# START OF DATA SHOWN

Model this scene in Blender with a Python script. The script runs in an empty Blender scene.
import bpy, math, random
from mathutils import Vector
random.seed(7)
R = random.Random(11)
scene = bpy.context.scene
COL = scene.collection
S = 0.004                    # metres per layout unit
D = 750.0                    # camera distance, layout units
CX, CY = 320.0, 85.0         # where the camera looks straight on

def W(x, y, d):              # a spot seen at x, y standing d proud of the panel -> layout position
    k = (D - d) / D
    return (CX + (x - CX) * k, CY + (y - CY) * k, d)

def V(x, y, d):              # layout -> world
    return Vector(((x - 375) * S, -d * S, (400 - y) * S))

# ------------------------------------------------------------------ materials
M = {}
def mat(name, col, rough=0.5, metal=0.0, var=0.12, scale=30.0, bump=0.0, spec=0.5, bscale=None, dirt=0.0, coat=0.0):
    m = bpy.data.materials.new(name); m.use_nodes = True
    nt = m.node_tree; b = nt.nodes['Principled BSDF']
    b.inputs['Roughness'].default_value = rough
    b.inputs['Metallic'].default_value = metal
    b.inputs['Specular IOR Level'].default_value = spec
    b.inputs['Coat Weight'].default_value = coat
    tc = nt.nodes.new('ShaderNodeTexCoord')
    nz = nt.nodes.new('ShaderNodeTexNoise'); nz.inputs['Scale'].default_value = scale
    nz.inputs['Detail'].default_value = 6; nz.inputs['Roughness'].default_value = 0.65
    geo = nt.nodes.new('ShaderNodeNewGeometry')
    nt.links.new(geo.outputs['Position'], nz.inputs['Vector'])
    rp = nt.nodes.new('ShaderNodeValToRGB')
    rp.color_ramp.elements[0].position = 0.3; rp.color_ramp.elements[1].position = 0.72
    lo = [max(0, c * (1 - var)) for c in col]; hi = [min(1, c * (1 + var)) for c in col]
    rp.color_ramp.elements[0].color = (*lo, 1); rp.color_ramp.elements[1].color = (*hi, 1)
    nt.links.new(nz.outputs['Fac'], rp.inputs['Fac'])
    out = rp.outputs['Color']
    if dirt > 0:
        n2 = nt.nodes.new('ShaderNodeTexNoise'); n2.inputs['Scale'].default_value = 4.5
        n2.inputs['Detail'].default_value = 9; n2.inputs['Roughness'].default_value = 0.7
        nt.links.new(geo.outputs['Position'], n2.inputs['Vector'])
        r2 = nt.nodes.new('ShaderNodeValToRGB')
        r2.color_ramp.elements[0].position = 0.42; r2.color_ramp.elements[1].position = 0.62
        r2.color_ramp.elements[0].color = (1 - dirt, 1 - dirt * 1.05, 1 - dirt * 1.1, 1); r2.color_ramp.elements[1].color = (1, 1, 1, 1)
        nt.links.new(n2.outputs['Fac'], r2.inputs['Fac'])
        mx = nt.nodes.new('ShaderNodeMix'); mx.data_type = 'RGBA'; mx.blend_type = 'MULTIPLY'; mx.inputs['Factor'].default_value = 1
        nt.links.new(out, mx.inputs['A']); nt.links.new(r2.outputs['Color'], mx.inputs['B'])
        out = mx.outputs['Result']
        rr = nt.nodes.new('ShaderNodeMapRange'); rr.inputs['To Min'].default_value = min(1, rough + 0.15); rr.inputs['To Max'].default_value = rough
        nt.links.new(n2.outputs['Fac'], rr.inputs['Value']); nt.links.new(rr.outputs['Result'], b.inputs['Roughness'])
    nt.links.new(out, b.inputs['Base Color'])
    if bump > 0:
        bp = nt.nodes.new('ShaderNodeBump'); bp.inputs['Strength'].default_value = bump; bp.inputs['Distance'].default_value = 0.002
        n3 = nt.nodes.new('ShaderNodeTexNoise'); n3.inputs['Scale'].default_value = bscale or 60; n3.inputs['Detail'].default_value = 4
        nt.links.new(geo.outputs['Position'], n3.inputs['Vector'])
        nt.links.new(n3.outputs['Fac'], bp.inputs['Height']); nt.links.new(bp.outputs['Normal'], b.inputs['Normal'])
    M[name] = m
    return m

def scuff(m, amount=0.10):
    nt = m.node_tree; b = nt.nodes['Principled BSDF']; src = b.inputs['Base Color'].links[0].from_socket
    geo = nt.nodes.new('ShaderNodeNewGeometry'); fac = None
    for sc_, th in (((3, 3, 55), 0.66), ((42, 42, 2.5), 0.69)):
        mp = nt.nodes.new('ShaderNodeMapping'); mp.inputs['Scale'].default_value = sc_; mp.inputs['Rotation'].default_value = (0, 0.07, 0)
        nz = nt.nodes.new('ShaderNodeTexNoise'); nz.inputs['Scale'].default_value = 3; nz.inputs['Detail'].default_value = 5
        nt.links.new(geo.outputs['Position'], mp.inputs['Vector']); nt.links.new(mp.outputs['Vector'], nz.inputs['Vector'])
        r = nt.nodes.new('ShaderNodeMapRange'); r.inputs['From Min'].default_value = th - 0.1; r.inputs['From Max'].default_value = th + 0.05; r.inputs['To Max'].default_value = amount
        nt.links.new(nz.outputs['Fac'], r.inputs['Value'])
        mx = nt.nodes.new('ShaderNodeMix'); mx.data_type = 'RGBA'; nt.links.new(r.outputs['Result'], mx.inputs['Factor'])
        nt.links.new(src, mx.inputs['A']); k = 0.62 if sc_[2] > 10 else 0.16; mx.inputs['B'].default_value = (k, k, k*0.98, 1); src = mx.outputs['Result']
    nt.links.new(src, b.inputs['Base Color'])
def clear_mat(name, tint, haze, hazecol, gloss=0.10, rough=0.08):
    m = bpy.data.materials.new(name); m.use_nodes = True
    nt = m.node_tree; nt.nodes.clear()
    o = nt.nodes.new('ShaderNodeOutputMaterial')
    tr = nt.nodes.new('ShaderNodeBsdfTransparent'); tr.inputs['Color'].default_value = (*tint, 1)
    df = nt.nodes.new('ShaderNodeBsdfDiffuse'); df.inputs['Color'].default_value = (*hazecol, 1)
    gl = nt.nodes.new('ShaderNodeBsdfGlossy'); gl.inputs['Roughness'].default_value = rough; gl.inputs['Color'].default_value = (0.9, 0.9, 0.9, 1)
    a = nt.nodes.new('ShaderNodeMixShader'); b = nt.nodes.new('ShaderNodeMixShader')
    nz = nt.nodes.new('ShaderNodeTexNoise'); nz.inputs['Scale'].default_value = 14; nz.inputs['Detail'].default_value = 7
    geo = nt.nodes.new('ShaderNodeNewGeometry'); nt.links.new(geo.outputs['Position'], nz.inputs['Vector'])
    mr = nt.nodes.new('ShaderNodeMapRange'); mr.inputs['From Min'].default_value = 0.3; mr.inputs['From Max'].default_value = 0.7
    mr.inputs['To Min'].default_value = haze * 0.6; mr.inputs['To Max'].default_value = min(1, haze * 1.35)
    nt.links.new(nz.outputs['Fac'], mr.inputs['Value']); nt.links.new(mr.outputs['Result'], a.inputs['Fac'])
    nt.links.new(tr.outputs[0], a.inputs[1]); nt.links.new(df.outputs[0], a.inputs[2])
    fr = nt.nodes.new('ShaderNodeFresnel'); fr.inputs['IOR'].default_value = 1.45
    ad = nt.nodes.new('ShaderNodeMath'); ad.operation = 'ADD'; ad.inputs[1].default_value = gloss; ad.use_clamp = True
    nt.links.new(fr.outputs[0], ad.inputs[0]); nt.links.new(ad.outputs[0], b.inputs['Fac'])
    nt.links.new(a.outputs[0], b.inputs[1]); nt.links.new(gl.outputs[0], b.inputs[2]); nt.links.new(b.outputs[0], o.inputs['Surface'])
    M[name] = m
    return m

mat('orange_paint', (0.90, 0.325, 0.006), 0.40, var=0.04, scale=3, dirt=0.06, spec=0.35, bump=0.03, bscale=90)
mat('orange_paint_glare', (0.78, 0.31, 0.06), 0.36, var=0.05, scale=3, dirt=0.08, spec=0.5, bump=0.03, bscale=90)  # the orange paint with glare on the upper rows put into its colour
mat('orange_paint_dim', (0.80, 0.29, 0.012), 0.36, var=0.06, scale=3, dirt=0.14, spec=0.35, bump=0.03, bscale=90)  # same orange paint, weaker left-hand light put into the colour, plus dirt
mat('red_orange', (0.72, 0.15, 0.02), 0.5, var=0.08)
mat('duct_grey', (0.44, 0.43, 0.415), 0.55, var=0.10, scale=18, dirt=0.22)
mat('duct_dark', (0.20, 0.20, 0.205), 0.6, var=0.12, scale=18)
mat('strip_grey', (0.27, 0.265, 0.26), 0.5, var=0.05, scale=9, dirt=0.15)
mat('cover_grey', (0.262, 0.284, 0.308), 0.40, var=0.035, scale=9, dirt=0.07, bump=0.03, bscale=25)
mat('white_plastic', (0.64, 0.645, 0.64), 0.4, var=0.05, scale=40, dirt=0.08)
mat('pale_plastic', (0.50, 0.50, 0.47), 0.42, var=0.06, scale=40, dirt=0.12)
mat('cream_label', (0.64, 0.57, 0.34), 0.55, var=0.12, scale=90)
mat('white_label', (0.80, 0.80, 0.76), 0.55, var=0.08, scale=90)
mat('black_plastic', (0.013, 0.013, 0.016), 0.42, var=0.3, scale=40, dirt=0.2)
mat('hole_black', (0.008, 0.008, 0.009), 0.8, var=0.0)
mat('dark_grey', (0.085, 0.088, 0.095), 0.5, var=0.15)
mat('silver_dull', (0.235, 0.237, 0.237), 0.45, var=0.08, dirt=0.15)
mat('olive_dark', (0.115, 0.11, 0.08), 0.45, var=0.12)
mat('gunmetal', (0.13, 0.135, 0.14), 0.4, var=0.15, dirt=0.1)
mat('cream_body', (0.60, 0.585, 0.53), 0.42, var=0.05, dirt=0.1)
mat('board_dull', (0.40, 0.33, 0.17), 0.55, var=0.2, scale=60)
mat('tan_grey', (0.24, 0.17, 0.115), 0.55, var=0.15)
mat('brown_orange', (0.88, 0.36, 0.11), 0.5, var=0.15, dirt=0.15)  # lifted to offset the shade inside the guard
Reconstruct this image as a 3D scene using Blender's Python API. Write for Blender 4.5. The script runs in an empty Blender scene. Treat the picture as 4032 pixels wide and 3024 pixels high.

# END OF DATA SHOWN

**GIVEN PROBLEM**
From the first line of the data above to the line holding "CX, CY = 320.0, 85.0", reproduce each line exactly; emit no other lines.

**RESULT**
Model this scene in Blender with a Python script. The script runs in an empty Blender scene.
import bpy, math, random
from mathutils import Vector
random.seed(7)
R = random.Random(11)
scene = bpy.context.scene
COL = scene.collection
S = 0.004                    # metres per layout unit
D = 750.0                    # camera distance, layout units
CX, CY = 320.0, 85.0         # where the camera looks straight on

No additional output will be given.